Grantham schedules May 28 zoning hearing for Stocker Pond Road variance
Grantham has set a May 28 hearing on a variance for 259 Stocker Pond Road, with Stocker Pond neighbors getting a chance to weigh in before the ZBA rules.

Grantham has scheduled a May 28 public hearing on a variance request for 259 Stocker Pond Road, putting a new land-use decision on the calendar in one of the town’s most watched shoreline areas.
The notice, posted Tuesday, May 12 at 8:54 a.m., identifies the case as ZBA Application #05-2026-01. It does not spell out the full substance of the request in the public snippet, but it is clear that the applicant is seeking relief from at least one zoning requirement, and that the Grantham Zoning Board of Adjustment will take the matter up in a public setting where residents can review the proposal before the board acts.

That timing matters because the ZBA normally meets on the fourth Thursday of each month at 6 p.m. in the Jerry Whitney Memorial Conference Room at the Grantham Town Building, unless otherwise posted.
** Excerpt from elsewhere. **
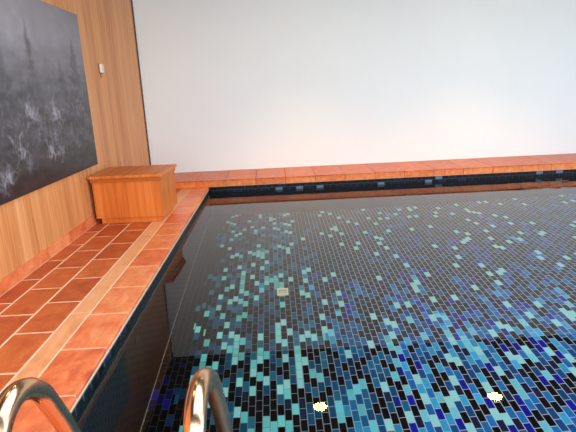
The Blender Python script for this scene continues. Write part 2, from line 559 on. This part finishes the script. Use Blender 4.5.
for a in ((4.90, 1.15, 2.30, 0.20, .62, 1), (5.96, 1.25, 2.20, 0.30, .55, 2), (5.55, 1.2, 1.95, 0.22, .45, 3), (5.25, 1.1, 1.80, 0.16, .35, 4),
          (6.2, 1.1, 2.02, 0.2, .45, 5), (4.35, 1.1, 2.15, 0.22, .5, 6), (3.8, 1.0, 2.32, 0.26, .6, 7), (3.2, 1.1, 2.05, 0.25, .5, 8), (2.5, 1.0, 2.25, 0.28, .6, 9), (2.0, 1.1, 1.95, 0.22, .5, 10), (4.62, 1.1, 1.75, .14, .4, 12)):
    conifer(*a)
# soft mid-height scrub
m_ = np.clip((n_m - 0.42) * 4, 0, 1) * np.clip((1.72 - Zg + (n_f - .5) * .5) / .25, 0, 1) * np.clip((Zg - .8) / .3, 0, 1)
ink = ink * (1 - .35 * m_) + 66 * .35 * m_
# rime-covered shrubs: short pale arcs fanning out
frost = np.zeros_like(ink)
def stroke(y, z, ang, ln, bend, val):
    n = int(ln / 0.006) + 2
    for k in range(n):
        t_ = k / n
        a = ang + bend * t_
        y += math.cos(a) * .006; z += math.sin(a) * .006
        i, j = int((y - PY0) / RES), int((z - PZ0) / RES)
        if 0 <= i < ny and 0 <= j < nz:
            frost[i, j] = max(frost[i, j], val * (1 - .4 * t_))
clumps = [(4.68, 1.42, .15, 1.0), (4.78, 1.40, .12, .9), (5.33, 1.39, .17, 1.0), (5.22, 1.36, .1, .7), (5.9, 1.40, .14, .55), (6.1, 1.33, .1, .5), (4.42, 1.10, .13, 1.0),
          (5.04, 1.02, .12, .9), (5.27, .99, .13, .9), (5.14, 1.16, .11, .7), (4.07, .86, .16, 1.0), (4.2, .95, .12, .7), (5.6, 1.15, .1, .45),
          (5.75, 1.02, .1, .4), (4.9, 1.25, .1, .5), (6.05, 1.1, .1, .35), (4.55, .95, .08, .5), (3.6, 1.3, .15, .9), (3.0, 1.0, .15, .9), (2.4, 1.3, .15, .8), (5.55, 1.42, .12, .5)]
for (cy, cz, r_, v_) in clumps:
    for k in range(26):
        stroke(cy + rng.normal(0, r_ * .45), cz + rng.normal(-.05, r_ * .35), rng.normal(math.pi / 2, .6), r_ * rng.uniform(.3, .9), rng.normal(0, 1.6), v_ * rng.uniform(.3, 1))
for k in range(900):
    cy, cz = rng.uniform(PY0, PY1), rng.uniform(PZ0 + .15, 1.6)
    stroke(cy, cz, rng.normal(math.pi / 2, .7), rng.uniform(.03, .12), rng.normal(0, 1.5), rng.uniform(.1, .38) * np.clip((cz - PZ0) / .3, .3, 1))
fs = frost.copy()
for ax in (0, 1):
    fs = fs * .6 + .2 * np.roll(fs, 1, ax) + .2 * np.roll(fs, -1, ax)
ink = ink + (196 - ink) * np.clip(fs * .85, 0, 1)
grit = (fbm(0.16, 77, 0.45) - .5) * np.interp(zz, [0, .3, .6, .85, 1], [46, 60, 44, 10, 6])
ink = np.clip(ink + (n_f - .5) * 16 + grit, 20, 200)
rgb = np.stack([ink * 1.0, ink * .985, ink * 1.06], -1) / 255
lin = np.where(rgb < .04, rgb / 12.92, ((rgb + .055) / 1.055) ** 2.4)

pic = empty('wall_picture', (XW, (PY0 + PY1) / 2, PZ0))
tag(pic, 'large dark grey picture of a misty frosted forest on the wood wall', 'picture')
bm = bmesh.new(); bx(bm, 0.001, .0195, PY0 - pic.location.y, PY1 - pic.location.y, 0, PZ1 - PZ0, bev=.0015)
from_bm('backing_board', bm, M['boardedge'], pic)
verts = np.zeros((ny, nz, 3), np.float32)
verts[..., 0] = .0205
verts[..., 1] = np.linspace(PY0 + .002, PY1 - .002, ny)[:, None] - pic.location.y
verts[..., 2] = np.linspace(.002, PZ1 - PZ0 - .002, nz)[None, :]
idx = np.arange(ny * nz).reshape(ny, nz)
quads = np.stack([idx[:-1, :-1], idx[1:, :-1], idx[1:, 1:], idx[:-1, 1:]], -1).reshape(-1, 4)
me = bpy.data.meshes.new('print')
me.from_pydata(verts.reshape(-1, 3).tolist(), [], quads.tolist())
ca = me.color_attributes.new('ink', 'FLOAT_COLOR', 'POINT')
rgba = np.ones((ny * nz, 4), np.float32); rgba[:, :3] = lin.reshape(-1, 3)
ca.data.foreach_set('color', rgba.ravel())
tag(link('print', me, M['print'], pic), 'misty grey forest print')

# ------------------------------------------------------------------ wall sensor
t = empty('wall_thermostat', (XW, 6.885, 1.875))
tag(t, 'small ivory control box on the wood wall right of the picture', 'thermostat')
bm = bmesh.new(); bx(bm, 0.0005, .012, -.052, .052, -.062, .062, bev=.004); from_bm('back_plate', bm, M['slot'], t)
bm = bmesh.new(); bx(bm, .012, .042, -.047, .047, -.052, .06, bev=.007, seg=3); from_bm('cover', bm, M['white'], t)
bm = bmesh.new(); bx(bm, .0005, .01, -.009, .006, -.115, -.05, bev=.003); tag(from_bm('cable_duct', bm, M['slot'], t), 'short brown cable below the cover')

# ------------------------------------------------------------------ pool ladder
t = empty('pool_ladder', (-0.44, YP0 - .3, 0))
tag(t, 'shiny bronze toned steel pool ladder with two arched handrails', 'ladder')
ox, oy = t.location.x, t.location.y
PR = [(.925, 0), (.93, .25), (.955, .52), (.985, .64), (1.023, .712), (1.066, .746), (1.125, .757), (1.195, .742), (1.261, .706), (1.318, .655), (1.362, .592), (1.426, .489), (1.497, .357), (1.56, .225), (1.60, .10), (1.61, -.05), (1.61, -.5), (1.61, -1.1)]
PL = [(.86, 0), (.865, .3), (.885, .56), (.925, .69), (.985, .778), (1.035, .806), (1.085, .806), (1.14, .780), (1.185, .737), (1.217, .681), (1.25, .620), (1.285, .548), (1.36, .39), (1.45, .2), (1.52, .07), (1.55, -.06), (1.56, -.5), (1.56, -1.1)]
for X, P in ((-.225, PR), (-.66, PL)):
    bm = bmesh.new()
    tube(bm, catmull([(X - ox, y_ - oy, z_) for y_, z_ in P], 8), .028)
    h = from_bm('handrail', bm, M['steel'], t, smooth=True)
    bm = bmesh.new(); cylz(bm, X - ox, P[0][0] - oy, .002, .02, .055, .05)
    cylz(bm, X - ox, P[0][0] - oy, .02, .034, .034, .029)
    from_bm('anchor_flange', bm, M['steel'], h)
for zt_ in (-.28, -.55, -.82):
    bm = bmesh.new(); bx(bm, -.66 - ox + .02, -.225 - ox - .02, 1.545 - oy, 1.625 - oy, zt_ - .012, zt_ + .012, bev=.006)
    from_bm('tread', bm, M['rubber'], t)

# ------------------------------------------------------------------ drain cover on the pool floor
t = empty('drain_cover', (0.02, 5.145, ZFLOOR))
tag(t, 'small square cream drain cover lying on the mosaic pool floor', 'drain')
bm = bmesh.new(); bx(bm, -.064, .064, -.078, .078, .0005, .022, bev=.004); from_bm('cover_plate', bm, M['cream'], t)
bm = bmesh.new(); bx(bm, -.05, .05, .012, .026, .0215, .0235); bx(bm, -.05, .05, -.03, -.022, .0215, .0235); from_bm('slot', bm, M['creamdark'], t)

# ------------------------------------------------------------------ ceiling lamps (seen mirrored in the water; those over the deck are added)
def lamp(x, y, label):
    t = empty('ceiling_light', (x, y, ZC))
    tag(t, label, 'lamp', 'round recessed lamps in the dark ceiling')
    bm = bmesh.new(); cylz(bm, 0, 0, -.016, -.001, .135, .14); from_bm('ring', bm, M['lampframe'], t)
    bm = bmesh.new(); cylz(bm, 0, 0, -.022, -.0165, .11, .115); from_bm('diffuser', bm, M['lamp'], t)
    l = bpy.data.lights.new('lamp_beam', 'SPOT'); l.energy = 400; l.color = (1.0, 0.62, 0.18); l.spot_size = math.radians(96); l.spot_blend = 1.0; l.shadow_soft_size = .1
    lo = bpy.data.objects.new('lamp_beam', l); COL.objects.link(lo); lo.parent = t; lo.location = (0, 0, -.03)
def added_deck_lamp(x, y, label):  # added out of view to brighten the deck and the lower wood wall
    lamp(x, y, label)
    l = [o for o in bpy.data.objects if o.type == 'LIGHT' and o.name.startswith('lamp_beam')]
    b_ = l[-1].data
    b_.energy = 45; b_.color = (1.0, 0.88, 0.72); b_.spot_size = math.radians(92)
added_deck_lamp(-1.35, 2.6, 'added unseen lamp brightening the terracotta deck beside the pool ladder')
added_deck_lamp(-1.35, 4.7, 'added unseen lamp brightening the deck in front of the storage box')
lamp(0.555, 7.065, 'round ceiling lamp mirrored in the water just right of the pool ladder')
lamp(3.48, 7.055, 'round ceiling lamp mirrored in the water at lower right')

# ------------------------------------------------------------------ daylight
wd = bpy.data.worlds.new('World'); sc.world = wd
wd.use_nodes = True
nt = wd.node_tree; nt.nodes.clear()
wo = nt.nodes.new('ShaderNodeOutputWorld'); bg = nt.nodes.new('ShaderNodeBackground')
tc = nt.nodes.new('ShaderNodeTexCoord'); sp = nt.nodes.new('ShaderNodeSeparateXYZ'); mr = nt.nodes.new('ShaderNodeMapRange')
rp = nt.nodes.new('ShaderNodeValToRGB')
nt.links.new(tc.outputs['Generated'], sp.inputs[0]); nt.links.new(sp.outputs[2], mr.inputs[0])
mr.inputs[1].default_value = -1
nt.links.new(mr.outputs[0], rp.inputs[0])
els = rp.color_ramp.elements
els[0].position = 0.10; els[0].color = (0.25, 0.25, 0.25, 1)
els[1].position = 1.0; els[1].color = (0.74, 0.85, 0.98, 1)
for p_, c_ in ((0.40, (0.86, 0.94, 1.02)), (0.50, (0.96, 1.03, 1.12)), (0.62, (0.81, 0.92, 1.05))):
    e_ = els.new(p_); e_.color = (*c_, 1)
nt.links.new(rp.outputs[0], bg.inputs[0]); bg.inputs[1].default_value = 4.6
nt.links.new(bg.outputs[0], wo.inputs[0])

def portal(name, loc, rot, sx, sy):
    l = bpy.data.lights.new(name, 'AREA'); l.shape = 'RECTANGLE'; l.size = sx; l.size_y = sy
    l.cycles.is_portal = True
    o = bpy.data.objects.new(name, l); COL.objects.link(o); o.location = loc; o.rotation_euler = rot
portal('added_opening_portal', ((SKY[0] + SKY[1]) / 2, (SKY[2] + SKY[3]) / 2, ZC + .19), (0, 0, 0), SKY[1] - SKY[0], SKY[3] - SKY[2])
portal('front_opening_portal', ((XW + XE) / 2, YN, ZC / 2), (math.pi / 2, 0, 0), XE - XW, ZC)
portal('side_opening_portal', (XE, (YN + YB) / 2, ZC / 2), (0, math.pi / 2, 0), ZC, YB - YN)

# ------------------------------------------------------------------ camera
cam = bpy.data.cameras.new('camera')
co = bpy.data.objects.new('camera', cam); COL.objects.link(co)
A = Vector((0.99845629, -0.03425419, -0.04372292)); B = Vector((0.05088466, 0.24854365, 0.96728321)); C = Vector((0.02226645, 0.96801483, -0.24990299))
co.matrix_world = Matrix(((A.x, B.x, -C.x, 0), (A.y, B.y, -C.y, 0), (A.z, B.z, -C.z, 1.5), (0, 0, 0, 1)))
cam.sensor_width = 36.0
cam.lens = 489.985 / 576 * 36.0
cam.clip_start = 0.02
sc.camera = co

# ------------------------------------------------------------------ colour management
vs_ = sc.view_settings
vs_.view_transform = 'Standard'; vs_.look = 'None'; vs_.gamma = 1.0; vs_.use_curve_mapping = False
vs_.exposure = 0.05
sc.cycles.max_bounces = 14
sc.cycles.transmission_bounces = 10
sc.cycles.sample_clamp_indirect = 60.0
sc.cycles.use_adaptive_sampling = False
sc.cycles.use_denoising = True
The May 28 date fits that regular schedule and gives neighbors a defined window to examine the application, understand what change is being sought at 259 Stocker Pond Road, and speak at the hearing if they choose.
Stocker Pond carries added land-use sensitivity in Grantham. The pond is included in the town’s Shore Land and River Overlay District, along with Eastman Lake, Anderson Pond, Butternut Pond and Miller Pond. That overlay means shoreline-adjacent projects can trigger closer review, especially when a proposal does not fit neatly within standard zoning rules.
Prior records show how closely the town has already watched work around the pond. In 2025, Michael Stanhope filed a special-exception application for 89 Stocker Pond Road to replace and expand an existing deck and farmer’s porch within 250 feet of Stocker Pond. A separate 2024 shoreland permit file for that same property was approved by the New Hampshire Department of Environmental Services on April 11, 2025. Together, those records show that projects near the water can involve both local zoning review and state shoreline oversight.
For abutters and other nearby residents, the practical question now is not only what happens at 259 Stocker Pond Road, but how the board interprets the request and what that could mean for future uses on the pond. A variance can affect setbacks, access, building placement or other site conditions that do not fit the base zoning rules, and the outcome can shape expectations for other lots in the same shoreline district. The May 28 hearing is the point at which that decision starts to take form.